Sen. Evan Bayh (D-Ind.) laid out a series of reforms Sunday he said would diminish the partisanship that prompted him to leave the Senate.

Bayh, who announced his surprise retirement last Monday, argued that monthly luncheons with all senators, campaign finance reforms, changes to filibuster rules, and less partisanship among Americans would facilitate greater bipartisanship in the Senate.

"Challenges of historic import threaten America’s future. Action on the deficit, economy, energy, health care and much more is imperative, yet our legislative institutions fail to act," Bayh wrote in an op-ed for the New York Times. "Congress must be reformed."

Bayh laid out four ideas he said would lead to that reform.

First, he said that senators, who typically meet Tuesdays in weekly caucus luncheons, should have a monthly luncheon together to facilitate more personal and less political discussion.

Second, Bayh called for new campaign finance rules in the wake of a Supreme Court decision allowing corporations and unions to spent more in elections. He said that current legislation before Congress, as well as public matching funds for small contributions to campaigns could mean less reliance on fundraising for lawmakers.

Third, Bayh called for filibuster reform, saying current rules in effect requiring 60 votes to move on any legislation should be changed.

Filibuster rules, Bayh wrote, should require 35 participants in a filibuster to pledge to actually continually debate an issue if a filibuster were necessary, mandate that only one filibuster could be sustained per piece of legislation, and reduce the threshold for overcoming a filibuster to 55.

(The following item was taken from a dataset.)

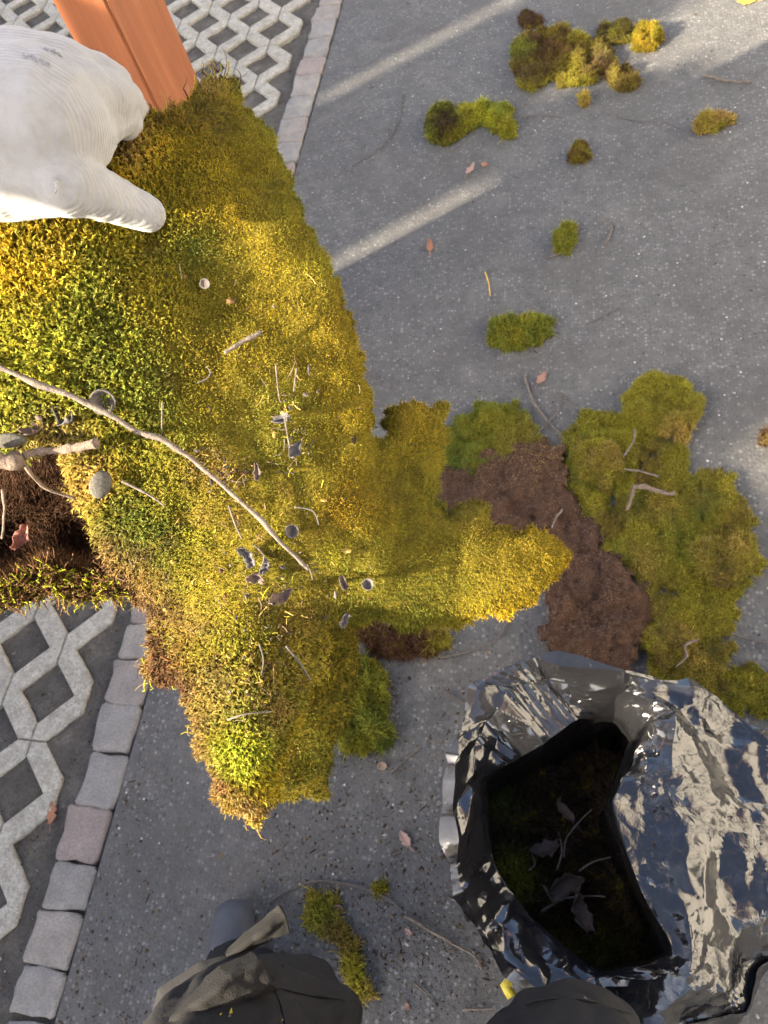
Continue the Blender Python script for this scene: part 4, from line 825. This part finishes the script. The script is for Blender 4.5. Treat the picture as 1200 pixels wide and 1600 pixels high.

Fourth, Bayh called for a less ideologically polarized public that is more devoted to working to find common ground on issues.

Those changes could lead to a better Senate and Congress Bayh said, who lamented partisanship in his decision to decline reelection after having served two terms in the Senate.

The Indiana centrist vowed to fight for those reforms over the next few months until his term ends early next year.

"In my final 11 months, I will advocate for the reforms that will help Congress function as it once did, so that our generation can do what Americans have always done: convey to our children, and our children’s children, an America that is stronger, more prosperous, more decent and more just," he wrote.